List all lines of the data containing the word "wide".

▶ _Data provided_:

===

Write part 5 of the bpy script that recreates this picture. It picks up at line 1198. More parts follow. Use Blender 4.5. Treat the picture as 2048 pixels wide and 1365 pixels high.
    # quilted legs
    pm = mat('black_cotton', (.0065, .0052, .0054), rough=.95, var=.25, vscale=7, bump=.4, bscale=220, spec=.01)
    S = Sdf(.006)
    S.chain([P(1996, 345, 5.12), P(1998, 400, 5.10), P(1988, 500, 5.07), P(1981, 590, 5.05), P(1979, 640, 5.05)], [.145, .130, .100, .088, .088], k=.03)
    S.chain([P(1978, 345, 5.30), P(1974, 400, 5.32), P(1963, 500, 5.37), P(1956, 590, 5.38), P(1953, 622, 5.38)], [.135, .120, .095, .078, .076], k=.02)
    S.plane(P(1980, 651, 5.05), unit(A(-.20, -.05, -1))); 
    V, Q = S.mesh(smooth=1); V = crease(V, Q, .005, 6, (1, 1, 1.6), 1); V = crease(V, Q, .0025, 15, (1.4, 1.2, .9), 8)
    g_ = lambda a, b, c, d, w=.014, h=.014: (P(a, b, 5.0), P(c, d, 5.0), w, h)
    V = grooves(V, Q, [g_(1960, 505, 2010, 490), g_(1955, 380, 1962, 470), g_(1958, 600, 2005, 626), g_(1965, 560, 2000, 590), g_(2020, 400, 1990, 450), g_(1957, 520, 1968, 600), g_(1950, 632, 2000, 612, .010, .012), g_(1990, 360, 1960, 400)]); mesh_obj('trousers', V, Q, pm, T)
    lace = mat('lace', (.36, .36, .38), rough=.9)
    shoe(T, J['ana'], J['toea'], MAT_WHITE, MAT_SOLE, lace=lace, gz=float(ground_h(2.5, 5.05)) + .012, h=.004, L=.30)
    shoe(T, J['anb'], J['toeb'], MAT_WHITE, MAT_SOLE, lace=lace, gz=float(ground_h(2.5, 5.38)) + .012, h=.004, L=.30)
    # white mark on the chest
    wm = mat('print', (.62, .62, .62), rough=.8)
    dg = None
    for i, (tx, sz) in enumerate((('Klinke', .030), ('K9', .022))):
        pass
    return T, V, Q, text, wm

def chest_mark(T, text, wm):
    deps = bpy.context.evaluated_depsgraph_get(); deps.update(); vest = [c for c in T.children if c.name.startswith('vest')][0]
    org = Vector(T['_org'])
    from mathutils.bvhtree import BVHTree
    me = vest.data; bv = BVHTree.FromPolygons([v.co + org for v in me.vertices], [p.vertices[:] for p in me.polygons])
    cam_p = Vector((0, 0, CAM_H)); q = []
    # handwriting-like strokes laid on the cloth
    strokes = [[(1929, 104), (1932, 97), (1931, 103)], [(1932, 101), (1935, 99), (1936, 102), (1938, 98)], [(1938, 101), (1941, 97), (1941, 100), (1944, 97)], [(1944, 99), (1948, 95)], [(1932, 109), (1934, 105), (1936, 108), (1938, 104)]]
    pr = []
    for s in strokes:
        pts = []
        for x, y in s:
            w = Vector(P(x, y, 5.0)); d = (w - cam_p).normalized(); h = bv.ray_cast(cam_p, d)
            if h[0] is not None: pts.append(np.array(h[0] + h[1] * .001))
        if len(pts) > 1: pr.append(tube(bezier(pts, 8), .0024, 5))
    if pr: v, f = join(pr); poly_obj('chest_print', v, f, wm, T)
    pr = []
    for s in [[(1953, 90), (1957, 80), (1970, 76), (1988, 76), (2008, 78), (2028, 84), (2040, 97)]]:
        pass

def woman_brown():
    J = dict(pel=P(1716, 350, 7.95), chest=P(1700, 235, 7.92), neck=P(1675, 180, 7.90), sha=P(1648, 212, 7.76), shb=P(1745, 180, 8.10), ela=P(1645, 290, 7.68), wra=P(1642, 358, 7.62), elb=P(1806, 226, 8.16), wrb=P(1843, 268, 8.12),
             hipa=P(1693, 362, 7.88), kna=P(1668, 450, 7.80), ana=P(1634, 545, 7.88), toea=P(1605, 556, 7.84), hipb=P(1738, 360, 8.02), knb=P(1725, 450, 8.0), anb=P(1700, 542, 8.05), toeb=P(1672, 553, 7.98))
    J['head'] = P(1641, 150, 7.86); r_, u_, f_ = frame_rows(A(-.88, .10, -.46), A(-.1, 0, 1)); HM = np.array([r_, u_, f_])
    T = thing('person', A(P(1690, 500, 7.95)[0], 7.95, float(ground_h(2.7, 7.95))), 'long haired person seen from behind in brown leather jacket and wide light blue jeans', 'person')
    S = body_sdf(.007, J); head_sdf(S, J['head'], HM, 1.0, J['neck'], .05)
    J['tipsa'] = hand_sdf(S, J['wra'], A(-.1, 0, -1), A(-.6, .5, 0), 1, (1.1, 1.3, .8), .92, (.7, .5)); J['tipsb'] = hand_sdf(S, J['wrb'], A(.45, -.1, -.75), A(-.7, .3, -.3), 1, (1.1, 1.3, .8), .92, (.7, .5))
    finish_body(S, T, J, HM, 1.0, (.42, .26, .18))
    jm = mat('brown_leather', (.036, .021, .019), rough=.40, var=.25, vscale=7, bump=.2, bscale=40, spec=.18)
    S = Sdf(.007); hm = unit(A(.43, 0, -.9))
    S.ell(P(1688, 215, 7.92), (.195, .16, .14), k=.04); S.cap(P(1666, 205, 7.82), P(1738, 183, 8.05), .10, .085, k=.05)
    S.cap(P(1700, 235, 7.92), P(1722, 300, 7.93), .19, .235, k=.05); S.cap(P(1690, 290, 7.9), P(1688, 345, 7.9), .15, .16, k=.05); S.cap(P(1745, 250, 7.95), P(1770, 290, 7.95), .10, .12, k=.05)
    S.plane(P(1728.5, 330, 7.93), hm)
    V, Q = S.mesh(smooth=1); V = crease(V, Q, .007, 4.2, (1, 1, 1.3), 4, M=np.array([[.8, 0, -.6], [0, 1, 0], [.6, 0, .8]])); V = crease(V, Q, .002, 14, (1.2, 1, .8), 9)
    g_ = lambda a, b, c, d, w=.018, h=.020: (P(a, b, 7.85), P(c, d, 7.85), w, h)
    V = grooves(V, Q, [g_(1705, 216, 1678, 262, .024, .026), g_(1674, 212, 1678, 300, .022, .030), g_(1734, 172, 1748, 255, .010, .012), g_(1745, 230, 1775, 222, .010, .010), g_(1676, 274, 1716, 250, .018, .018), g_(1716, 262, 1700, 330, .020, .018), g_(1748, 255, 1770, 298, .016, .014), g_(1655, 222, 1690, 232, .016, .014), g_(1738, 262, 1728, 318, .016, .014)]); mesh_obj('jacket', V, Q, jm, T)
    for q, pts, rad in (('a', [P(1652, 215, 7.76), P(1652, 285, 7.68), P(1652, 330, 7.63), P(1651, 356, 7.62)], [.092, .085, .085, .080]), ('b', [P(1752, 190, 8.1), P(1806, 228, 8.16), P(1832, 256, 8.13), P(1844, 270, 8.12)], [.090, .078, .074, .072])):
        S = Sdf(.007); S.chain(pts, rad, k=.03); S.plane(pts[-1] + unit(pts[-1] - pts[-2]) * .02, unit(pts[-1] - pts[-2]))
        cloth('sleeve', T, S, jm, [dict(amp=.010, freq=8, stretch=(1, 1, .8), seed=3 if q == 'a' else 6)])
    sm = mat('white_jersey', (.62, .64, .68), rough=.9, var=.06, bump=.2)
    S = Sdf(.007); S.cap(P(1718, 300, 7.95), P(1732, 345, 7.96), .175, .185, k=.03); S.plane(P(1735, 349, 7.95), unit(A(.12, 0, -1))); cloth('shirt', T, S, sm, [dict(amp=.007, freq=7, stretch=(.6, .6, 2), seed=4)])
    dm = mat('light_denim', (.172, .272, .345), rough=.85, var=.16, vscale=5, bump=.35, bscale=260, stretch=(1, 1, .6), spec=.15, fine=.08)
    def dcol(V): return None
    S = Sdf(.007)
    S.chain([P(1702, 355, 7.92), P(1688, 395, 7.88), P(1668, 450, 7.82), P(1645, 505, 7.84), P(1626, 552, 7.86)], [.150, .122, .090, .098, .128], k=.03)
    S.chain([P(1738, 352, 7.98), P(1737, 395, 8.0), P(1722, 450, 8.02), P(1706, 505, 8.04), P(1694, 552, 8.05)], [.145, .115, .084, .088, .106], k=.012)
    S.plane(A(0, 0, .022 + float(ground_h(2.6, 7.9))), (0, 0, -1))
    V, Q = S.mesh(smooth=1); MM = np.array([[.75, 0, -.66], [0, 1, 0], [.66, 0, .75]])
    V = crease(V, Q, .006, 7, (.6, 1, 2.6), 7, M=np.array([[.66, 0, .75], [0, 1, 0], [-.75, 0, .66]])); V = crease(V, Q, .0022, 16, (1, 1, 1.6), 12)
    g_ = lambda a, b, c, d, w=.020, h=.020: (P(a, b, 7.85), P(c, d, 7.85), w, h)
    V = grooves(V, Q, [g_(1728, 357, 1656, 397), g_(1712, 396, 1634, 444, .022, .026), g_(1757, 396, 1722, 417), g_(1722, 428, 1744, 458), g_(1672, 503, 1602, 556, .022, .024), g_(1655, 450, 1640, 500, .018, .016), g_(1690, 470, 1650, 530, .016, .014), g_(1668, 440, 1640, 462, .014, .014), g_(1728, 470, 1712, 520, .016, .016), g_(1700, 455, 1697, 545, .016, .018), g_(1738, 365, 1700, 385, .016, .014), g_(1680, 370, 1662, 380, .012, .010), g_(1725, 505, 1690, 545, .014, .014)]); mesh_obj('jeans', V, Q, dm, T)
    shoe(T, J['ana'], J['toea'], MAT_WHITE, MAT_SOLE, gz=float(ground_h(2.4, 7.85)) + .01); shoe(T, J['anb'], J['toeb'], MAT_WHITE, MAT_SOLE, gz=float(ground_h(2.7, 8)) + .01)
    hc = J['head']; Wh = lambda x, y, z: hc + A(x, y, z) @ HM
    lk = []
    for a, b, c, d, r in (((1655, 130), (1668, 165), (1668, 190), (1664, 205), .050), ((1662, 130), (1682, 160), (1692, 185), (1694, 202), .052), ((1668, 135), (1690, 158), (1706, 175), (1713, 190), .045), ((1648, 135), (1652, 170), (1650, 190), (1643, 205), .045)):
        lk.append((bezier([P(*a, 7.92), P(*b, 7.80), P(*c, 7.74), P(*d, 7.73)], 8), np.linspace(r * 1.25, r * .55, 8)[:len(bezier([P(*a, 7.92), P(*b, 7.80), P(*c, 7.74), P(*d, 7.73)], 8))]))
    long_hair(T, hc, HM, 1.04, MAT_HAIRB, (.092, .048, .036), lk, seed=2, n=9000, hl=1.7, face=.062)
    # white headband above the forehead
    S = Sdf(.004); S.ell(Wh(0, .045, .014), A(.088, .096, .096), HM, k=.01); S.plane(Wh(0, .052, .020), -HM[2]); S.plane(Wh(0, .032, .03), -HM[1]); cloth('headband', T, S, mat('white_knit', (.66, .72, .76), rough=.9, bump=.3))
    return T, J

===

▶ _Answer in full_:
Write part 5 of the bpy script that recreates this picture. It picks up at line 1198. More parts follow. Use Blender 4.5. Treat the picture as 2048 pixels wide and 1365 pixels high.
    T = thing('person', A(P(1690, 500, 7.95)[0], 7.95, float(ground_h(2.7, 7.95))), 'long haired person seen from behind in brown leather jacket and wide light blue jeans', 'person')